As always with oils, the lighter, thicker colours are painted over the thinner, darker layers, so start with your shadows. During the winter months, notice how these shadows can be longer, cooler in tone and exist more dramatically alongside lighter areas. There can be much more contrast in comparison to softer, perhaps more graded or blended, shadows of the summer months.
Squinting at your scene will release tension of having to get everything exactly ‘right’ and provide a better light and colour comparison for impressionistic style.
Don’t skimp on your shadow areas. Be confident in knowing that at least you’ll have lots of shadow areas to work with. Most of your darkest shadows will be in the first third (foreground) of your painting. Your lighter, thicker layers will cover some of the shadow and, when you are working ‘wet on wet’, there can be lovely and natural mixing of these paint layers which can lead to marks which you may wish to leave.

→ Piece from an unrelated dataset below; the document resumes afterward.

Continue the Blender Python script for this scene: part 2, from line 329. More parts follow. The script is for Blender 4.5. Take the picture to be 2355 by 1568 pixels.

‘Blocking in’ areas with specific colour is fine and may be a choice relating to your personal style. However, I like to allow small areas of the thinner paint layers and colour to come through while I’m painting. For me, it creates greater interest and life. As if the painting is breathing.
On a practical level, an optical shift occurs in winter which draws the horizon closer to the eye, typically towards the end of the foreground of your painting. There is a more intense strength to shadow in foreground which the eye reads as being more ‘wintery’.
The mid-ground becomes more ‘washed out of colour’, this is where the actual horizon often exists. Then the top third of your painting is usually quite misty or ‘greyed back’.
Colour choices to have a play with include Paynes grey, Naples yellow and Prussian blue (a personal favourite of mine as it’s so versatile).
Conclusion
I hope these tips have been helpful in thinking about how to paint winter landscapes using oil paints. Remember to pay attention to the colours, contrast and the light when creating your paintings. And don’t be afraid to experiment – that’s half the fun!